Snyder, Charles
Junior Fellow: October 2015–March 2016 and October 2016–March 2017
Research Project: The Secret of the Sceptical Academy
Charles Snyder plans to write an article on the origin and development of the Sceptical Academy during the Hellenistic period. The article has three interconnected aims: to explain the emergence of the sceptical Academy in terms of an unprecedented and innovative reading of Plato; secondly, to re-cast the so-called rivalry between Academic sceptics and Stoic philosophers as a relation of mutual benevolence, not adversarial refutation; and, finally, to separate the sceptical Academy from the misleading and anachronistic definition of ‘sceptical’ developed by Sextus Empiricus. The evidence and source material for the understanding of the sceptical Academy is precarious. But unlike the misfortune of lost Stoic handbooks and treatises composed in the Hellenistic period, Academics of the Hellenistic period deliberately left posterity almost nothing to interpret.

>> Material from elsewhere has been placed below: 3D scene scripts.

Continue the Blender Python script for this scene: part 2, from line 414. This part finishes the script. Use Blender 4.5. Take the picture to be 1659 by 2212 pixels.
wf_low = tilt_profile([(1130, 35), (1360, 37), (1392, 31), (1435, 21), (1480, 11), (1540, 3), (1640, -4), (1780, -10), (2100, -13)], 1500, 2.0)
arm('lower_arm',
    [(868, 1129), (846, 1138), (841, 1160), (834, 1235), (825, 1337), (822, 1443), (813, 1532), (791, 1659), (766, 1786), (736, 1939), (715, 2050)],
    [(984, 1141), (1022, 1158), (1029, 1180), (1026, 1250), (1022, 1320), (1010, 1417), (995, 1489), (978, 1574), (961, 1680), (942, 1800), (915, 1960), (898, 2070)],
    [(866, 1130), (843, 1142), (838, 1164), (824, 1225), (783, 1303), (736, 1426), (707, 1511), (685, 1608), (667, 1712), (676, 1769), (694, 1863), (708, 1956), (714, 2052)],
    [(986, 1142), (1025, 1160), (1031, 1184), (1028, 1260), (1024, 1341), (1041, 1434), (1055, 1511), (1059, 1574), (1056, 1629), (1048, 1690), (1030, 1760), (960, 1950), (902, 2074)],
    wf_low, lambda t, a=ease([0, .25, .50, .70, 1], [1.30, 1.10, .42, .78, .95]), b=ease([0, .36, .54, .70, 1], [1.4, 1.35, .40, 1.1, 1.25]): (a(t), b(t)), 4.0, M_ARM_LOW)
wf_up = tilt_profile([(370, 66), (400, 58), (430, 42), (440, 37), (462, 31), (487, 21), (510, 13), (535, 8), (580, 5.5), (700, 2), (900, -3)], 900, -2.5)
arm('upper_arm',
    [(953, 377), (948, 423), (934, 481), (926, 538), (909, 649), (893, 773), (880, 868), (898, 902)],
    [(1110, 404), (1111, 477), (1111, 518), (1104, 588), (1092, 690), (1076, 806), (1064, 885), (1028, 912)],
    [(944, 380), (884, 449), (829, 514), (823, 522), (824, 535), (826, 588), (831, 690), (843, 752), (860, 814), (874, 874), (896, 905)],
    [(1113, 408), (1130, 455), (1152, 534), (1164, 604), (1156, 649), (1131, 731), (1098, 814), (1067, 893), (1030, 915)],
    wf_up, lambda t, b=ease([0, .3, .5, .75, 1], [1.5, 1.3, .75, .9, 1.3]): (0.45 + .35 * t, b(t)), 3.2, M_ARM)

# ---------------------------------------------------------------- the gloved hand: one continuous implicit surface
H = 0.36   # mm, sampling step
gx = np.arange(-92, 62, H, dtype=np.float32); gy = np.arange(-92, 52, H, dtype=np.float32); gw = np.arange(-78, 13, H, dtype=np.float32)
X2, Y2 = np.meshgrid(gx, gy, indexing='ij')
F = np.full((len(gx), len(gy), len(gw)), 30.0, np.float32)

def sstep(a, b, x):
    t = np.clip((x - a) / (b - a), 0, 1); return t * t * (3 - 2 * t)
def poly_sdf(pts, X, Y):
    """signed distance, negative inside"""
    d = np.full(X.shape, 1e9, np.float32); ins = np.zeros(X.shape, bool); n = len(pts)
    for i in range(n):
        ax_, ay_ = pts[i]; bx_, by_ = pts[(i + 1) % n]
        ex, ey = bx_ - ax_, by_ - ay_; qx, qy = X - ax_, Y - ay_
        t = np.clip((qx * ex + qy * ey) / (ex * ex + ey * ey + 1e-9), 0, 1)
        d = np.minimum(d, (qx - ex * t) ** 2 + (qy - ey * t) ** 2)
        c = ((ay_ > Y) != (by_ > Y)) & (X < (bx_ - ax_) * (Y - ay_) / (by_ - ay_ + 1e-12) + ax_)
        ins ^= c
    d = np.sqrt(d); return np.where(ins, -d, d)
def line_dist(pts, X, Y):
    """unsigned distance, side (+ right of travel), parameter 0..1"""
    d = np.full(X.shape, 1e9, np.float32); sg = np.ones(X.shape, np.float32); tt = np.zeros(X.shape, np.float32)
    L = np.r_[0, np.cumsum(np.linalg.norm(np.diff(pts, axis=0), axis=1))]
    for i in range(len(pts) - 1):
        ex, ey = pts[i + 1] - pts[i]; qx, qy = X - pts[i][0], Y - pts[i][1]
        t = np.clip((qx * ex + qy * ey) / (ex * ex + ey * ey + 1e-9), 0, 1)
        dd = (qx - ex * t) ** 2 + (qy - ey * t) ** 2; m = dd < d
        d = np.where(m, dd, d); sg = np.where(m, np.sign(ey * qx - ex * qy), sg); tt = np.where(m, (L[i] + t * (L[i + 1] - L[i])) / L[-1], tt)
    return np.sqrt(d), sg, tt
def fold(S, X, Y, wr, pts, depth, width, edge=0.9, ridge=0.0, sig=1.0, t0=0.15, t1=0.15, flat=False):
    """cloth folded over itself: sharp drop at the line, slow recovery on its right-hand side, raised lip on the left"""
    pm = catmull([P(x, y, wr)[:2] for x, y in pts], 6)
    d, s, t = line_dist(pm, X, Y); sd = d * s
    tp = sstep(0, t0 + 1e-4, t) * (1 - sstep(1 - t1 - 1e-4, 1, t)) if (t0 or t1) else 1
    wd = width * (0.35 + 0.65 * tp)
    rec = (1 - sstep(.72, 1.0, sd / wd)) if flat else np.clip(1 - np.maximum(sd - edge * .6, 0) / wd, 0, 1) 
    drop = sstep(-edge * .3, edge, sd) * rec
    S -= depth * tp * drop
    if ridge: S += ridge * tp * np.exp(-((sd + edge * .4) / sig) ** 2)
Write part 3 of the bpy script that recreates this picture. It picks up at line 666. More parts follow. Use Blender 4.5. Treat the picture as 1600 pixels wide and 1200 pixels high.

This deliberate refusal is a significant clue. Alongside secondary source reports from antiquity, this refusal helps us piece together an accurate understanding of the Academy after Plato and the importance of Socrates.
Charles Synder earned a PhD in philosophy at the New School for Social Research in New York City. In 2015–16, he was a postdoctoral research fellow at the Hannah Arendt Center, and a teaching fellow at the Bard Prison Initiative in New York.